Maven is less prone to that problem than, say, Hibernate. Gavin has been 
promoting a single transactional model as the only reasonable one, which 
is okay for those programs that happen to live well with it but simply 
can't be made to work for all situations. It's a nasty kind of 
misrepresentation because it's to easy to fall to it, both for the 
author and for the reader.
Just listing that as a point to consider when laying out the arguments.

>> That's not really what I want.
>> I want a declarative specification so the tool can decide what build steps
>> to run.
>> I want full scripting only for the individual build steps. This probably
>> means an obligation to specify the declarative metadata so the tool can set
>> up its build plan. Plus this probably also means that people will need a
>> way to test whether their metadata are correct, since otherwise people will
>> get subtle errors into the build plans.
>
> You don't want Maven... if you are not prepared to compromise on the above,

Ah, I was just on a tangent how an ideal build system should be done, 
IMNSHO.
I'm very aware that Maven isn't it :-)

> then (and please don't take this the wrong way) stop using Maven.

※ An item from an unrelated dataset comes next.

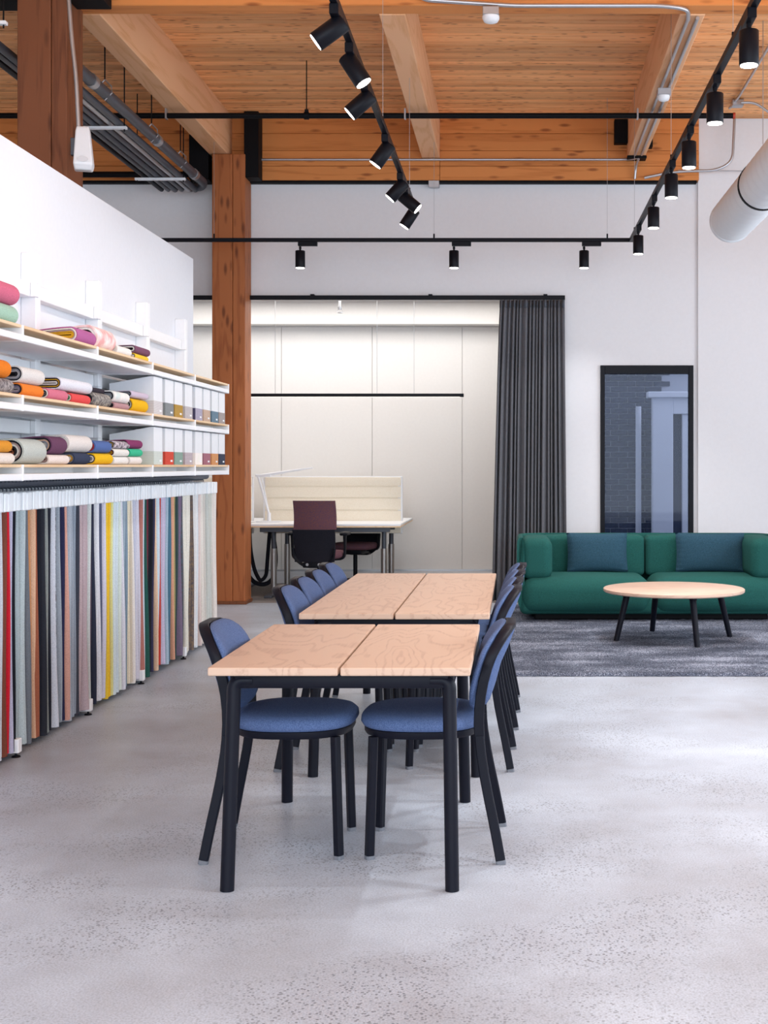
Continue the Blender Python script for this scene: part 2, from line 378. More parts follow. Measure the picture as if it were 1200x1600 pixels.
# window in the back wall with its alley
wx0, wx1, wz0, wz1 = 0.884, 1.834, 0.25, 2.41
wn = structure('window_1', box(BM(), wx0, wx0+.045, WB-.03, WB+.06, wz0, wz1, 0.002, 1), M['black_metal'])
for nm, a in (('frame', (wx1-.045, wx1, wz0, wz1)), ('frame', (wx0+.045, wx1-.045, wz1-.085, wz1)), ('frame', (wx0+.045, wx1-.045, wz0, wz0+.05))):
    b = BM(); box(b, a[0], a[1], WB-.03, WB+.06, a[2], a[3], 0.002, 1); link(nm, b, M['black_metal'], wn, False)
b = BM(); box(b, wx0+.045, wx1-.045, WB+.02, WB+.026, wz0+.05, wz1-.085); link('pane', b, M['pane'], wn, False)
structure('floor', box(BM(), 0.75, 6.2, WB+.2, 18, -0.1, -0.02), M['tar'])
bw = simple('brick_wall', box(BM(), 0.76, 3.2, 15.52, 15.75, 0, 4.0), M['mortar'], 'grey brick wall outside seen through the black framed window', 'wall')
b = BM(); box(b, 0, 0.196, 0, .06, 0, 0.055, 0.004, 1); o = link('brick', b, M['brick'], bw, False); me0 = o.data
first = True
for r_ in range(38):
    for c_ in range(5):
        if not first: o = bpy.data.objects.new('brick', me0); C.objects.link(o); o.parent = bw
        first = False
        o.location = (0.78+c_*.208+(0.1 if r_ % 2 else 0)-.02, 15.50+random.uniform(-.006, .004), 0.04+r_*.066)
b = BM(); box(b, 0.76, 3.2, 15.40, 15.75, 2.56, 3.4); link('lintel', b, M['stone'], bw, False)
dr = structure('door_1', box(BM(), 1.62, 1.86, 14.95, 15.1, 0, 2.18, 0.006, 1), M['outdoor_white'])
b = BM(); box(b, 1.86, 2.7, 14.95, 15.1, 1.99, 2.18, 0.006, 1); link('door_head', b, M['outdoor_white'], dr, False)
b = BM(); box(b, 1.56, 2.7, 14.90, 15.1, 2.18, 2.25, 0.008, 1); link('cornice', b, M['outdoor_white'], dr, False)
b = BM(); box(b, 1.86, 2.7, 15.05, 15.08, 0, 1.99); link('door_glass', b, M['dark_pane'], dr, False)
b = BM(); box(b, 1.97, 2.05, 14.98, 15.06, 0, 1.99, 0.004, 1); link('door_stile', b, M['outdoor_white'], dr, False)
b = BM(); cyl(b, (1.50, 15.42, 0), (1.50, 15.42, 2.1), 0.035); simple('downpipe', b, M['outdoor_white'], 'white downpipe on the brick wall outside the window', 'pipe')

# ---------------------------------------------------------------- curtain and its rail
cr = thing('curtain_rail', 'long black ceiling curtain rail across the office opening', 'rail', (-2.4, 13.03, 3.085))
b = BM(); box(b, -4.0, 2.92, -.02, .02, -.012, .032, 0.002, 1); link('rail', b, M['black_metal'], cr, False)
for x in (-0.9, 0.35, 1.55, 2.72):
    b = BM(); box(b, x-.02, x+.02, -.025, .06, .025, .045, 0.002, 1); link('bracket', b, M['black_metal'], cr, False)
cu = thing('curtain', 'charcoal pleated curtain drawn to the right of the office opening', 'curtain', (0.12, 13.0, 0))
b = BM(); rows = []
NC, NR = 300, 14
for j in range(NR+1):
    v = j/NR; z = 3.065 - v*3.05
    xl = -0.262 - 0.085*v**0.8; xr = 0.395 + 0.025*v
    amp = 0.026 + 0.018*min(1, v*3)
    row = []
    for i in range(NC+1):
        u = i/NC; ph = u*17*6.283 + 1.5*math.sin(u*23)+1.1*math.sin(u*9+v*1.2)+0.8*math.sin(u*41)
        row.append((xl+(xr-xl)*u + 0.004*math.sin(ph*1.0+1), amp*math.sin(ph)*(0.8+0.25*math.sin(u*31+v)) - 0.01*math.sin(u*60)*v, z))
    rows.append(row)
loft(b, rows, cap=False, closed=False)
o = link('drape', b, M['curtain'], cu, True, 80)
md = o.modifiers.new('thickness', 'SOLIDIFY'); md.thickness = 0.003
b = BM(); rows = []
for z in (3.068, 2.99):
    rows.append([(-0.262+0.657*i/240, -0.006+0.029*math.sin(i/240*17*6.283+1.5*math.sin(i/240*23)+1.1*math.sin(i/240*9)+0.8*math.sin(i/240*41)), z) for i in range(241)])
loft(b, rows, cap=False, closed=False); o = link('header_tape', b, fabric('header_tape', '#646870', '#52565e', 200), cu, True, 80)
md = o.modifiers.new('thickness', 'SOLIDIFY'); md.thickness = 0.004

# ---------------------------------------------------------------- rug, sofa, coffee table
b = BM(); nx, ny = 150, 170; rows = []
for j in range(ny+1):
    row = []
    for i in range(nx+1):
        e = 0 if i in (0, nx) or j in (0, ny) else 1
        row.append((-.10+3.9*i/nx+random.uniform(-.006, .006), 8.40+4.2*j/ny+random.uniform(-.006, .006), 0.002+e*(0.020+random.uniform(-.005, .005))))
    rows.append(row)
loft(b, rows, cap=False, closed=False)
simple('rug', b, M['rug'], 'dark grey plush rug under the green sofa', 'rug')
RUGZ = 0.022

def rbox(x0, x1, y0, y1, z0, z1, bev, seg=5, puff=0.0):
    b = BM(); b2 = bmesh.new(); bmesh.ops.create_cube(b2, size=1.0)
    for v in b2.verts: v.co = Vector((x0+(v.co.x+.5)*(x1-x0), y0+(v.co.y+.5)*(y1-y0), z0+(v.co.z+.5)*(z1-z0)))
    bmesh.ops.bevel(b2, geom=list(b2.edges), offset=bev, segments=seg, affect='EDGES', profile=0.5)
    if puff:
        bmesh.ops.subdivide_edges(b2, edges=[e for e in b2.edges if e.calc_length() > bev], cuts=5, use_grid_fill=True)
        cx, cy, cz = (x0+x1)/2, (y0+y1)/2, (z0+z1)/2
        for v in b2.verts:
            u, w_, q = (v.co.x-cx)/((x1-x0)/2), (v.co.y-cy)/((y1-y0)/2), (v.co.z-cz)/((z1-z0)/2)
            v.co.z += puff*max(0, q)*(1-u*u)*(1-w_*w_)
            v.co.y += -puff*max(0, -w_)*(1-u*u)*(1-q*q)
    merge(b, b2); return b
sf = thing('sofa', 'green upholstered two-seat sofa with rounded arms on the grey rug', 'sofa', (1.215, 11.22, RUGZ))
W2 = 1.185
b = BM()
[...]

No offense taken. I'm already on my way out, it's just that switching 
build tools in general is a high-effort high-risk endeavour.

> Do you want a pony too? ;-)

In pink, preferrably ;-)

>> I'm not sure whether Gradle fits the bill. Given the complexities
>> involved, there's a high risk that it won't.
>> There's also that advice for any tool is invariably biased, so I also risk
>> acting on inappropriate advice. I've been bitten by this time after time,
>> Maven is just the last
>
> Based on your wants stated above, my view is Gradle is what you want...

Maybe. I'm not sure whether it's really managing build ordering 
constraints well enough to be worth it.

> might not be what anyone else working on your project wants, may not even
> be what you need, but you have your core principals and they clash with
> Maven's core principals, for the sake of the children (the source code)
> perhaps you and Maven should get a divorce

I hear ya.
As with every divorce, things are easier said than done.